- **The problem**: Transcribe the listing exactly, leaving out every picture.
>> Begin Source material
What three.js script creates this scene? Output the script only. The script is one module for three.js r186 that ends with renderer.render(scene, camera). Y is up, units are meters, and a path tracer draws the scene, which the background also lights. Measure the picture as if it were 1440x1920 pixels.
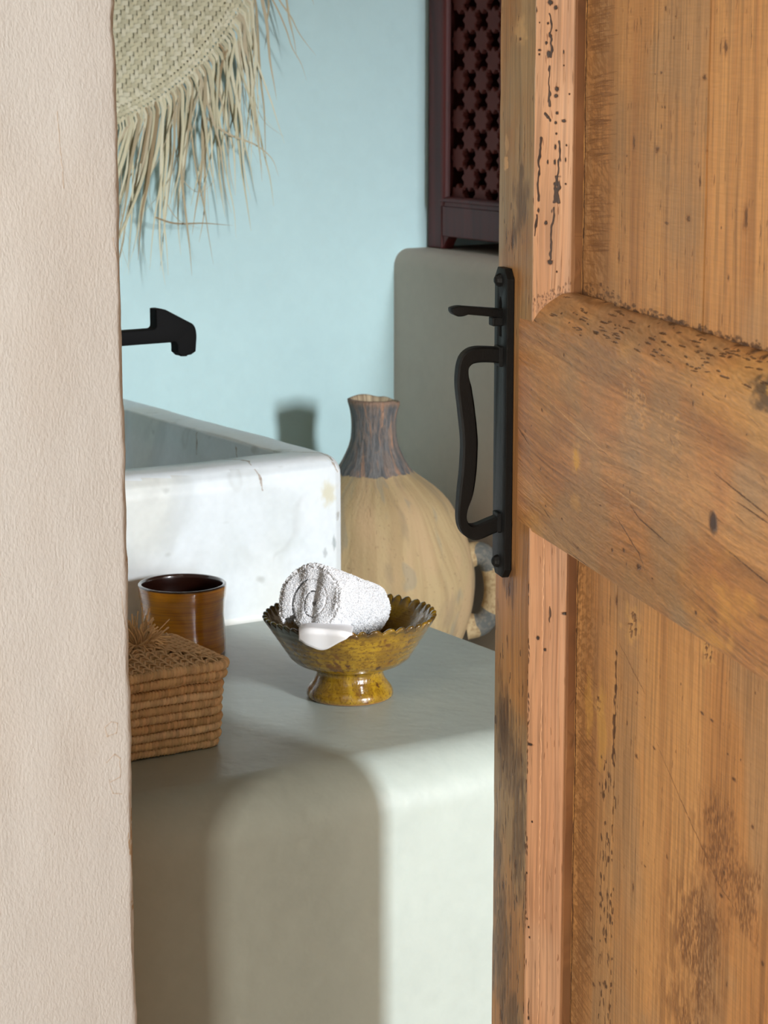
import * as THREE from 'three';
import { RoundedBoxGeometry } from 'three/addons/geometries/RoundedBoxGeometry.js';
import { mergeGeometries, mergeVertices, toCreasedNormals } from 'three/addons/utils/BufferGeometryUtils.js';
import { RectAreaLightUniformsLib } from 'three/addons/lights/RectAreaLightUniformsLib.js';

// ------------------------------------------------------------------ camera, sky, light, exposure
const scene = new THREE.Scene();
scene.background = new THREE.Color(0x8fa6b8);
const camera = new THREE.PerspectiveCamera(24.63, 1440 / 1920, 0.05, 40);
{
  const yaw = THREE.MathUtils.degToRad(32), pitch = THREE.MathUtils.degToRad(11);
  camera.position.set(0, 1.49, 0);
  camera.lookAt(Math.sin(yaw) * Math.cos(pitch), 1.49 - Math.sin(pitch), -Math.cos(yaw) * Math.cos(pitch));
  camera.focus = 1.95;
  camera.userData.fStop = 24;
}
const renderer = new THREE.WebGLRenderer({ antialias: true });
renderer.toneMapping = THREE.LinearToneMapping;
renderer.toneMappingExposure = 1.0;
renderer.shadowMap.enabled = true;
RectAreaLightUniformsLib.init();
function areaLight(color, intensity, w, h, at, to, name) {
  const l = new THREE.RectAreaLight(color, intensity, w, h);
  l.name = name; l.position.set(...at); l.lookAt(...to); scene.add(l);
  return l;
}
// daylight through the washroom window, and through the hall window
const WASH = { x: 1.95, y: 2.0, w: 0.42, h: 0.90 }, ZN = 2.6;
const HALL_SIDE = { z: -0.38, y: 1.3, w: 0.34, h: 1.3 };
areaLight(new THREE.Color(0.89, 0.94, 1.0), 234, WASH.w, WASH.h, [WASH.x, WASH.y, ZN - 0.005], [WASH.x, WASH.y, -3], 'washroom_daylight');
areaLight(new THREE.Color(1.0, 0.91, 0.80), 38, HALL_SIDE.w, HALL_SIDE.h, [-1.295, HALL_SIDE.y, HALL_SIDE.z], [1, HALL_SIDE.y, HALL_SIDE.z], 'hall_side_daylight');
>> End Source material
- **The answer**:
What three.js script creates this scene? Output the script only. The script is one module for three.js r186 that ends with renderer.render(scene, camera). Y is up, units are meters, and a path tracer draws the scene, which the background also lights. Measure the picture as if it were 1440x1920 pixels.
import * as THREE from 'three';
import { RoundedBoxGeometry } from 'three/addons/geometries/RoundedBoxGeometry.js';
import { mergeGeometries, mergeVertices, toCreasedNormals } from 'three/addons/utils/BufferGeometryUtils.js';
import { RectAreaLightUniformsLib } from 'three/addons/lights/RectAreaLightUniformsLib.js';

// ------------------------------------------------------------------ camera, sky, light, exposure
const scene = new THREE.Scene();
scene.background = new THREE.Color(0x8fa6b8);
const camera = new THREE.PerspectiveCamera(24.63, 1440 / 1920, 0.05, 40);
{
  const yaw = THREE.MathUtils.degToRad(32), pitch = THREE.MathUtils.degToRad(11);
  camera.position.set(0, 1.49, 0);
  camera.lookAt(Math.sin(yaw) * Math.cos(pitch), 1.49 - Math.sin(pitch), -Math.cos(yaw) * Math.cos(pitch));
  camera.focus = 1.95;
  camera.userData.fStop = 24;
}
const renderer = new THREE.WebGLRenderer({ antialias: true });
renderer.toneMapping = THREE.LinearToneMapping;
renderer.toneMappingExposure = 1.0;
renderer.shadowMap.enabled = true;
RectAreaLightUniformsLib.init();
function areaLight(color, intensity, w, h, at, to, name) {
  const l = new THREE.RectAreaLight(color, intensity, w, h);
  l.name = name; l.position.set(...at); l.lookAt(...to); scene.add(l);
  return l;
}
// daylight through the washroom window, and through the hall window
const WASH = { x: 1.95, y: 2.0, w: 0.42, h: 0.90 }, ZN = 2.6;
const HALL_SIDE = { z: -0.38, y: 1.3, w: 0.34, h: 1.3 };
areaLight(new THREE.Color(0.89, 0.94, 1.0), 234, WASH.w, WASH.h, [WASH.x, WASH.y, ZN - 0.005], [WASH.x, WASH.y, -3], 'washroom_daylight');
areaLight(new THREE.Color(1.0, 0.91, 0.80), 38, HALL_SIDE.w, HALL_SIDE.h, [-1.295, HALL_SIDE.y, HALL_SIDE.z], [1, HALL_SIDE.y, HALL_SIDE.z], 'hall_side_daylight');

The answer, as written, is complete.